The hard pakora problem
Why pakoras are hard — batter density and leavening
Hard, dense pakoras — crunchy rather than crispy, heavy rather than light — have too much besan relative to liquid, too much gluten development in the batter, or insufficient leavening. The goal is a light, crispy outer crust with a tender interior — hard pakoras have a uniformly dense texture throughout.
The Fix
How to make light, not hard pakoras
- Add a pinch of baking soda to batter — produces CO₂ bubbles that create a lighter, more open crust structure
- Add a tablespoon of yogurt — provides tenderness and slight sourness
- Do not over-mix the batter — over-mixing develops gluten which makes the crust tough and hard
- Rest batter for 15 minutes — allows besan starch to fully hydrate, reducing hardness in the fried crust
- Batter should flow — not too thick. Hard pakoras often come from overly thick batter.
The Science
Why does baking soda make pakoras lighter?

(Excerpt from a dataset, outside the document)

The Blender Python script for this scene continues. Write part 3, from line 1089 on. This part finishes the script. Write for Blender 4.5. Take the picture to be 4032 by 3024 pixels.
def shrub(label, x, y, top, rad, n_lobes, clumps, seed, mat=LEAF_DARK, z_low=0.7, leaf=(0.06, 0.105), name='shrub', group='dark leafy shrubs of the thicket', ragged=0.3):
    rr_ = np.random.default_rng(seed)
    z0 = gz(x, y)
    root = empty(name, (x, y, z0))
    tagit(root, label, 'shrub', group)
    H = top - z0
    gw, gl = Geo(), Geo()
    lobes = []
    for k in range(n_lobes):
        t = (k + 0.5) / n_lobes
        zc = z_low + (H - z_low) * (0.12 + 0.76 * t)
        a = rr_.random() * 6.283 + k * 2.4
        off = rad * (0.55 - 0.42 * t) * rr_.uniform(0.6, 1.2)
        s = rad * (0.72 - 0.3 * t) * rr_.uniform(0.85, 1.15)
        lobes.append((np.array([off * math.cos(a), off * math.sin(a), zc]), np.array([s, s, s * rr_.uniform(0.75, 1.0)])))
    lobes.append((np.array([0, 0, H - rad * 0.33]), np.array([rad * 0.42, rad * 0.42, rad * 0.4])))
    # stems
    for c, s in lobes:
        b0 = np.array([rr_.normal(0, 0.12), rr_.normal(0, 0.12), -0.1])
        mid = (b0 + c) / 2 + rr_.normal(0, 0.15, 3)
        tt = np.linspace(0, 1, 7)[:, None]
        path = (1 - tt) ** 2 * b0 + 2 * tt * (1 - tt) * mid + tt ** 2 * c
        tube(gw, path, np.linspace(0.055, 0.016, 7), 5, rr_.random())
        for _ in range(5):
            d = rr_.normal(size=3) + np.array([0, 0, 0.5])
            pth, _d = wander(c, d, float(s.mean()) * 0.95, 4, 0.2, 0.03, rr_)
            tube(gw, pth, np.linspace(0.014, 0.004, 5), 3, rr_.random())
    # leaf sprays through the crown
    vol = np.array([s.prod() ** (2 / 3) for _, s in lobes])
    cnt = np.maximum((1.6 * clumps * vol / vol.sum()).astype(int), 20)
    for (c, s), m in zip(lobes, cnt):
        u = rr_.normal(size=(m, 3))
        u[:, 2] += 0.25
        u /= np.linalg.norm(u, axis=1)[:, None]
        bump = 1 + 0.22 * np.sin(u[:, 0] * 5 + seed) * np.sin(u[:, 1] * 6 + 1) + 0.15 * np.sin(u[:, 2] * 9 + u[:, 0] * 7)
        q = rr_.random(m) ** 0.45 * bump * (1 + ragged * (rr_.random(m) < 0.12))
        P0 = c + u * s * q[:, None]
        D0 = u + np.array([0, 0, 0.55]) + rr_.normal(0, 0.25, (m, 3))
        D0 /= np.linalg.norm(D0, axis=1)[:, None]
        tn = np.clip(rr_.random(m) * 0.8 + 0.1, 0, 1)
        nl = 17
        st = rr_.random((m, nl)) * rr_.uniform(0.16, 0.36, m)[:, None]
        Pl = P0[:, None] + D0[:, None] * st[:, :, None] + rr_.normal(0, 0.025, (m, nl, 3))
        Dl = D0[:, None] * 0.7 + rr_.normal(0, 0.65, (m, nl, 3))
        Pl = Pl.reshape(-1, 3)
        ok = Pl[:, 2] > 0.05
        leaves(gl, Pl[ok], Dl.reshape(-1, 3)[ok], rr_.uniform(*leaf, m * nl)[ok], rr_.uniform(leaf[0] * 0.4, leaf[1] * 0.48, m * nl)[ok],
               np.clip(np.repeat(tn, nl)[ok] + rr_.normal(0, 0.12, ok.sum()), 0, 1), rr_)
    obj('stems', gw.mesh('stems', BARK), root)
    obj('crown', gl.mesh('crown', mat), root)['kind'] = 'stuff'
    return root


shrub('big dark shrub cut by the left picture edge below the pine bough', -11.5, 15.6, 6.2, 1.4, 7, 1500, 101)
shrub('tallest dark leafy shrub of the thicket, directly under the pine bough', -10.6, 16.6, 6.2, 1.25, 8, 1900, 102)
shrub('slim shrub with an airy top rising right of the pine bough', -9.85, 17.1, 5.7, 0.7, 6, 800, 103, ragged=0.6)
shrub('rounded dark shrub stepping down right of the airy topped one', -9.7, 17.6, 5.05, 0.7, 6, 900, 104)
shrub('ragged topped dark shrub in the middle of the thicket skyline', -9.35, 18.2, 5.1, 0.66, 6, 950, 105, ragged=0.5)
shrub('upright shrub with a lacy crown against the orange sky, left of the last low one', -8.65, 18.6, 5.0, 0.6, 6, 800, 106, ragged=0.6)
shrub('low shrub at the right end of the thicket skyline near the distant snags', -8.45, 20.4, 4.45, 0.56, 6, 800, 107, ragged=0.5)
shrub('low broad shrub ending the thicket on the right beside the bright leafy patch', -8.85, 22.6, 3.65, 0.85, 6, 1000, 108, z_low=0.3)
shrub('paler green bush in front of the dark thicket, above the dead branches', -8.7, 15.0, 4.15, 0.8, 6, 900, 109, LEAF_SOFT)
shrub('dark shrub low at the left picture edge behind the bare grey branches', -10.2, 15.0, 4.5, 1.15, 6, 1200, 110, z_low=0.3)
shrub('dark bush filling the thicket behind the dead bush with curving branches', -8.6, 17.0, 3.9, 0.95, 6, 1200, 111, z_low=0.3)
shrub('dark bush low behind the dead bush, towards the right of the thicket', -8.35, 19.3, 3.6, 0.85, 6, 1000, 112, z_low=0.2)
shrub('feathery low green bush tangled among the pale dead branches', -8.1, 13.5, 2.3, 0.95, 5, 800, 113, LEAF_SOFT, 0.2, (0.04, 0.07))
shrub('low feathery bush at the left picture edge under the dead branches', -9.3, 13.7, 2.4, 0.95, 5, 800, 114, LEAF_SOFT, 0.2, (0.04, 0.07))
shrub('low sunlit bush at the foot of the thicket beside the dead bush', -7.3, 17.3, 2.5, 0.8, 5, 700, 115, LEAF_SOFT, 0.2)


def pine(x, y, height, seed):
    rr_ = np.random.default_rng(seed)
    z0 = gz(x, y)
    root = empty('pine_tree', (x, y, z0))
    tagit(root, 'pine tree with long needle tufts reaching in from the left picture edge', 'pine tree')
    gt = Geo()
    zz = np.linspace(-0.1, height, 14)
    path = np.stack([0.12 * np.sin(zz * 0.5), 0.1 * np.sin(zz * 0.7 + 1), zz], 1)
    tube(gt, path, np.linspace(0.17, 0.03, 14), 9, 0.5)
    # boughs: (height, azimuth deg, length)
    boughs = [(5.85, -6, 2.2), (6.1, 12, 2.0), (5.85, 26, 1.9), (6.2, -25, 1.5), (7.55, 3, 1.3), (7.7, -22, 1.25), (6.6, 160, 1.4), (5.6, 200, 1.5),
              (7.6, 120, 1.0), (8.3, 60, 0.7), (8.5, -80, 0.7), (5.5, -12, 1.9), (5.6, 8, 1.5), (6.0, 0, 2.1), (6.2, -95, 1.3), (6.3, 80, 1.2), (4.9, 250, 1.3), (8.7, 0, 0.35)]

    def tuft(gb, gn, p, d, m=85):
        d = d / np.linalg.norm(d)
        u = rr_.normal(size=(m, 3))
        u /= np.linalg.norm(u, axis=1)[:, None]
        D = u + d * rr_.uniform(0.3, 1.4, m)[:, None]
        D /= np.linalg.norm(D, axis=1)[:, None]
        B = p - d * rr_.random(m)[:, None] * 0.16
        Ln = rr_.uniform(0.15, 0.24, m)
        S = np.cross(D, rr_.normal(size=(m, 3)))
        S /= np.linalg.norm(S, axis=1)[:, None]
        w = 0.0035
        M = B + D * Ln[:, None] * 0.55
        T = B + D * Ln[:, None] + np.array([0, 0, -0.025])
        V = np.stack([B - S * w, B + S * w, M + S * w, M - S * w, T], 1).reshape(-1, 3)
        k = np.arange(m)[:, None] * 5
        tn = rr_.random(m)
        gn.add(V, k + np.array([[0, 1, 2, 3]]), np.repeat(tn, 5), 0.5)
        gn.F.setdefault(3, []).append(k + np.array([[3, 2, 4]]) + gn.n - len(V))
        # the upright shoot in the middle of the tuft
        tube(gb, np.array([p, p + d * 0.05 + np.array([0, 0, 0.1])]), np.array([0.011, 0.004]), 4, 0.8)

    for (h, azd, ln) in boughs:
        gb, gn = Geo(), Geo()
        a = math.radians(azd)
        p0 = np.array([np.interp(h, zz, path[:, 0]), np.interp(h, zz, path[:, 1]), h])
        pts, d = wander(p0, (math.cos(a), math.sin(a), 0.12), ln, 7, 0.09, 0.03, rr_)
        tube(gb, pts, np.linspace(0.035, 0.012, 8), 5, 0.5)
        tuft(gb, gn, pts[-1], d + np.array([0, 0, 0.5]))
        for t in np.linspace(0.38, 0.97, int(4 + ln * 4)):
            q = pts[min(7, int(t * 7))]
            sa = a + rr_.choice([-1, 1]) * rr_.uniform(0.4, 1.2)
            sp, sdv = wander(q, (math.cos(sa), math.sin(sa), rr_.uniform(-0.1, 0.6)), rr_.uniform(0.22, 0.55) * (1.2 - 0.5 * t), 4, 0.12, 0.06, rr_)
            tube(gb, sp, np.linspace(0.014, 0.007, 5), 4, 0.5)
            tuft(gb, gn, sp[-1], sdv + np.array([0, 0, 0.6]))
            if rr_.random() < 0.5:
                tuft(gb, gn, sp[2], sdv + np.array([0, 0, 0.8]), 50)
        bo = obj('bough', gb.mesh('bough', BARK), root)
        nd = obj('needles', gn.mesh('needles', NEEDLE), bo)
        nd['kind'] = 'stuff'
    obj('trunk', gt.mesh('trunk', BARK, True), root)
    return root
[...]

Baking soda reacts with the slight acidity in besan batter (from yogurt or lemon juice) to produce CO₂ bubbles. These bubbles create air pockets in the batter as it fries — the air expands under heat and the bubble walls set into a lighter, more porous crust structure. Without baking soda, the batter fries as a solid, uninterrupted dense layer — hard and heavy. With baking soda, the crust has a network of small air pockets that create lightness.